--- Start EXTRACTED INFORMATION ---

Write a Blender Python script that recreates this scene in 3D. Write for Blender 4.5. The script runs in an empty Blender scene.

--- End EXTRACTED INFORMATION ---
--- Start EXTRACTED INFORMATION ---

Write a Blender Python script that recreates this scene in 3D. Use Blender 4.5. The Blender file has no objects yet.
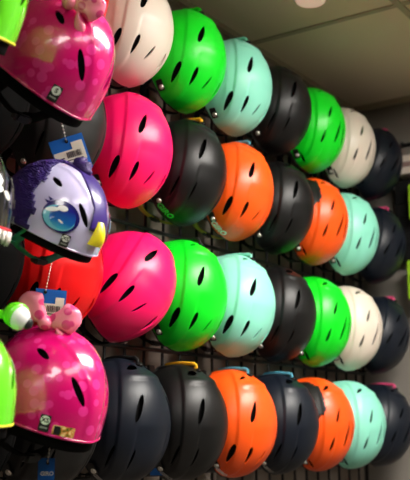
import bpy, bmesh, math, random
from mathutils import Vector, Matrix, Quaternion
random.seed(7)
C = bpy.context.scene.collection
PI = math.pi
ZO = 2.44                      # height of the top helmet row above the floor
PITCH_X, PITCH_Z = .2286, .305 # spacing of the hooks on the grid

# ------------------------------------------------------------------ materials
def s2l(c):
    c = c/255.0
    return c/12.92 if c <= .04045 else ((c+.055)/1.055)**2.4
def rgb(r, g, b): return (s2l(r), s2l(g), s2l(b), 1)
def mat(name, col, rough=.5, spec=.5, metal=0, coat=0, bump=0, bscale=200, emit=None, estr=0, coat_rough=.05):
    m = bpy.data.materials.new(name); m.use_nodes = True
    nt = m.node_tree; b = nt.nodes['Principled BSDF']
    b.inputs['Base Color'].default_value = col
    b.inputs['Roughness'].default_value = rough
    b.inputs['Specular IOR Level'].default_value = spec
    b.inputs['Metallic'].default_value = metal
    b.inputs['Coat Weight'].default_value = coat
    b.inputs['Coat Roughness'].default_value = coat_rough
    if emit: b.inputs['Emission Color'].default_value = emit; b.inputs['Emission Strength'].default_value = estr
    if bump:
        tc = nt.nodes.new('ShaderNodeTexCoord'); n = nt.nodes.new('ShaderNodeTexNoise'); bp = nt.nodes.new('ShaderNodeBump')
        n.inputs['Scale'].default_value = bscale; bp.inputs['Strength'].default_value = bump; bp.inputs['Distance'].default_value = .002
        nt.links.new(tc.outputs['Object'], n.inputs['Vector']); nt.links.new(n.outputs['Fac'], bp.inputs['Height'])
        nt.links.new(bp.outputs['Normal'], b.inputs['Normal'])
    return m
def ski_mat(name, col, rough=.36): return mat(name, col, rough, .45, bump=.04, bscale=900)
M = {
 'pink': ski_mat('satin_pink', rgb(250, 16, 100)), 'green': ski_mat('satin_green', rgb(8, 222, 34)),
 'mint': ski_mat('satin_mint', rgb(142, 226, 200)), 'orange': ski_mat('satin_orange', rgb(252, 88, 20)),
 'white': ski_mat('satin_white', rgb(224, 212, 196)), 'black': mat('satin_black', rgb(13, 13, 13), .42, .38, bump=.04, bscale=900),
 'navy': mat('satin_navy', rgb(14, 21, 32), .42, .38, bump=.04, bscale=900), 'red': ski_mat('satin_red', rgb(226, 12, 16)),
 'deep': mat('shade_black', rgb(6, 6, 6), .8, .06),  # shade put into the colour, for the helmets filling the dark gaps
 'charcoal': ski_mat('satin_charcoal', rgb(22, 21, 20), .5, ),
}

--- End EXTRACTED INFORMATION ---

AIM OF THE TASK = Except for the pictures, write out exactly the lines from the line that contains "no objects yet." through the line that contains "PITCH_X, PITCH_Z = .2286, .305", including both.

ANSWER BELOW =
Write a Blender Python script that recreates this scene in 3D. Use Blender 4.5. The Blender file has no objects yet.
import bpy, bmesh, math, random
from mathutils import Vector, Matrix, Quaternion
random.seed(7)
C = bpy.context.scene.collection
PI = math.pi
ZO = 2.44                      # height of the top helmet row above the floor
PITCH_X, PITCH_Z = .2286, .305 # spacing of the hooks on the grid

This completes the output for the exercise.